No segundo dia o mastro quebrou ao meio, felizmente não atingindo ninguém. Reduzimos o pano e a pequena vela foi suficiente para dar seguimento ao barco e poder enfrentar as grandes vagas.
Depois de três dias que nos pareciam semanas; quando o vento começou a melhorar, avistamos no horizonte uma silhueta, talvez um vaso de guerra. Imediatamente peguei a pistola de sinalização e lancei dois pára-quedas luminosos. Sem resultado. Mais um tiro e vimos a proa de um destróier vindo em nossa direção. Euforia geral.
Com grande velocidade o vaso americano aproximou-se da baleeira, porém fazendo cautelosa manobra em circulo, com canhões e metralhadoras apontadas para nós. Era o U.S.S. Jacob Jones. Depois nos explicaram que os alemães usavam o ardil de ficar apenas com a torre ta na superfície, colocando vela e soltando foguetes de sinalização, conseguiam iludir e afundar os navios de resgate. Após conferir a realidade, encostou a barlavento e lançou rede para subirmos a bordo. Alegria incontida substituíra a tristeza desesperada dos náufragos. A bordo fui recebido pelo Comandante, Hugh Back, que me levou para seu camarote, ofereceu-me um bom banho quente, Whisky (de milho) e grape-fruits. Tratamento de irmão. Soube pelo Comandante, que todas as baleeiras foram resgatadas.
A uma velocidade, que me pareceu espantosa, rumou para a base naval de Norfolk, onde desembarcamos recebidos pelo cônsul brasileiro. Uma foto dos náufragos, com os oficiais de bordo e um desenho da baleeira carregada de desesperados náufragos, feito pelo Imediato foram as lembranças que levamos da guarnição do Jacob Jones. Tão logo nos desembarcou, voltou para o mar, para cair nas garras da alcatéia de lobos, que eram os submarinos alemães. Soubemos do naufrágio no dia seguinte, e da perda de todos os tripulantes. Do comandante BACK guardei até hoje as roupas de lã que me deu. Quanto aos nossos, perdemos apenas um passageiro português, Manoel Comes, que no pior da tempestade sofreu um ataque cardíaco.
Voltando ao Rio de Janeiro, fui recebido pela imprensa e uma multidão de curiosos. Houve missa de ação de graças na Igreja São José. Voltei ao Lloyd e pedi novo embarque. Designaram-me para comandar o vapor Rio Branco, com viagem marcada para Nova York. Mas, essa já é outra história.

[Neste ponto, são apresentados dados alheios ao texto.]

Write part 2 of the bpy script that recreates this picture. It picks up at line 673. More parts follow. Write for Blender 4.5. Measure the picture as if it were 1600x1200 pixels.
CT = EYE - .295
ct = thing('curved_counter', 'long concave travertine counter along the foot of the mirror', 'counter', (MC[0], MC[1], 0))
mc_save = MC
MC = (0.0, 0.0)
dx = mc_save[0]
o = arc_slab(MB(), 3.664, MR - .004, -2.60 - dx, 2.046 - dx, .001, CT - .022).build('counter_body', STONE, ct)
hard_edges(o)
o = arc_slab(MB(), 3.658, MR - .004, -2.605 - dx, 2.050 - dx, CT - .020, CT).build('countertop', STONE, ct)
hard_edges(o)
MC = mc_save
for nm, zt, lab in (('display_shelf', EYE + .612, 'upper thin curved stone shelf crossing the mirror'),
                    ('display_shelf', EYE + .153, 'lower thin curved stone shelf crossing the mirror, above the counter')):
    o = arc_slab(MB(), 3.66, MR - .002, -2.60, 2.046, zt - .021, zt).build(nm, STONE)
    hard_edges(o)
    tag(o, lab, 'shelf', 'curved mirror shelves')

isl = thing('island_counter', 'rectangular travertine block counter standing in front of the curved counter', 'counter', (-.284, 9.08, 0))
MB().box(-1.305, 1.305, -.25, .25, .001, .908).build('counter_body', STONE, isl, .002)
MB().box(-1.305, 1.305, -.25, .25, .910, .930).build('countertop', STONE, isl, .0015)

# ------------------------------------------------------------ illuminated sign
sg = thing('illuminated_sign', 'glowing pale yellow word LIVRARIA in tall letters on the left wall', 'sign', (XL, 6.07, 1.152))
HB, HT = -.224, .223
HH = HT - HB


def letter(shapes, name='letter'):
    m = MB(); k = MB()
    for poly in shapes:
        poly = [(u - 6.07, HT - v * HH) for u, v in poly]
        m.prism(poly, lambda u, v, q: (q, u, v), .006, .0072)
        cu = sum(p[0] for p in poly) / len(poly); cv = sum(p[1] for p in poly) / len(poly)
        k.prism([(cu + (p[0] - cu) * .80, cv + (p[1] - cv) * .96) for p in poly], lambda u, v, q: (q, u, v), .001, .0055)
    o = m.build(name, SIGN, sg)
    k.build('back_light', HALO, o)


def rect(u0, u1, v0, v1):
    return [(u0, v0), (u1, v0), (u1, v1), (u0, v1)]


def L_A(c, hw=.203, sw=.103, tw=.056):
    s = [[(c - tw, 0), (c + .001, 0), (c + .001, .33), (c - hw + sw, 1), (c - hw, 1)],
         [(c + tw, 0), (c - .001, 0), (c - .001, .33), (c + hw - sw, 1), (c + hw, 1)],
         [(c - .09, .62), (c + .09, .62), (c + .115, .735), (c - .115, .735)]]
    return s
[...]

Obs.:* escrito, baseado nas memórias do Capitão de Longo Curso João Joaquim de Moura, por seu sobrinho Armando Luiz Gonzaga.
* O Comandante "JOCA" recebeu medalha de guerra com três estrelas e navegou durante toda a 2° guerra.
* Lloyd é a companhia de navegação Loide Brasileiro.
* A terminologia naval é a empregada na Marinha Mercante.
* O Buarque, 1° navio brasileiro afundado, foi torpedeado pelo submarino alemão U-432.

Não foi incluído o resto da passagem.